I remember a depressing feeling of familiarity when I stumbled across a letter to Younger, about whom I was writing a biography, from a former Scottish Tory official called Ian McIntyre. Not only did he lambast the lack of an ‘effective or credible Chairman’ in Central Office, but attacked amateurish organisation and the party’s basic ‘lack of credibility’ in Scotland. ‘There comes a point beyond which’, he told Younger, ‘it becomes tedious and embarrassing to be associated with failure on the Scottish Tory scale.’
That was in 1966, when the Conservatives had lost four of their 24 Scottish MPs at a general election. Senior figures considered this to be evidence of terminal decline – oh what the party would give for 20 seats today! That result did, however, instigate action and by the 1979 election the party had increased its share of the vote, and even its number of MPs, following nearly two decades of drift and decline.
So it is not impossible to turn things around, although I doubt Tory MSPs or party officials even want to try. Oliver Brown memorably remarked that following the 1967 Hamilton by-election a shiver rang along the Labour front bench looking for a spine to run up. A shiver also runs along the Conservative benches at Holyrood, but has discovered no outlet; it shivers still, and will grow more violent and damaging until it does.
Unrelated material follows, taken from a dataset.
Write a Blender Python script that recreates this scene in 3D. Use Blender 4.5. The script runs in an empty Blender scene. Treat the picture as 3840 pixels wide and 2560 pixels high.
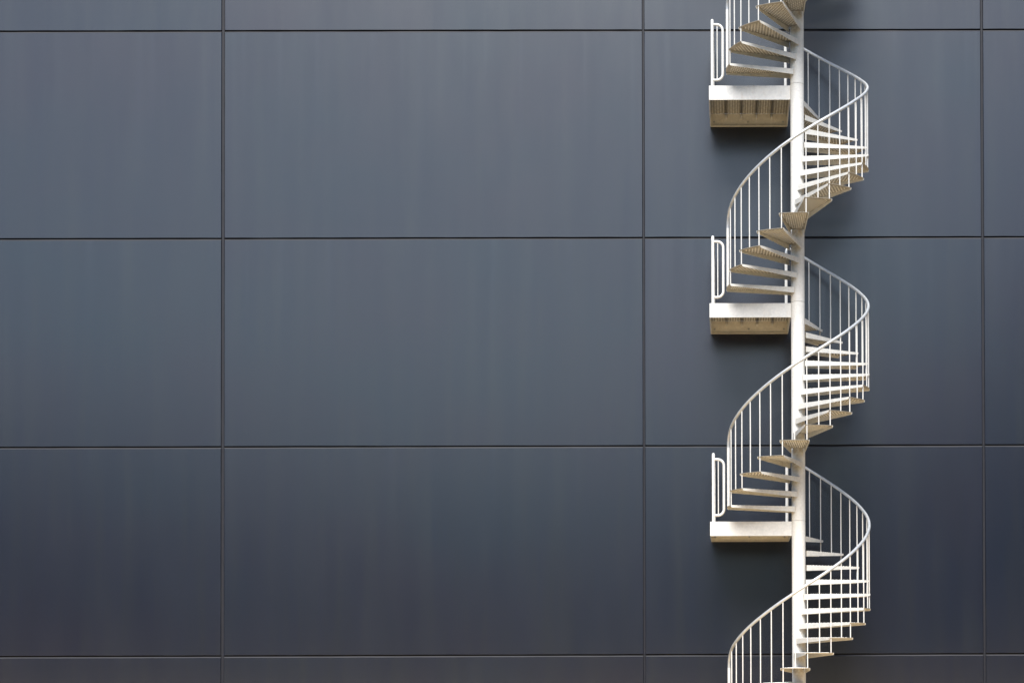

During a memorable exchange at Prime Minister’s Questions back in April 1983 Denis Healey accused Mrs Thatcher of being ‘frightened’ about the verdict of the electorate. ‘Afraid? Frightened? Frit?’ she stormed, deploying her native Lincolnshire dialect. ‘Could not take it? Cannot stand it?’ I’m afraid the same is now true of certain Conservative MSPs. They too are afraid, frightened, or indeed ‘frit’, and for that they have only themselves to blame.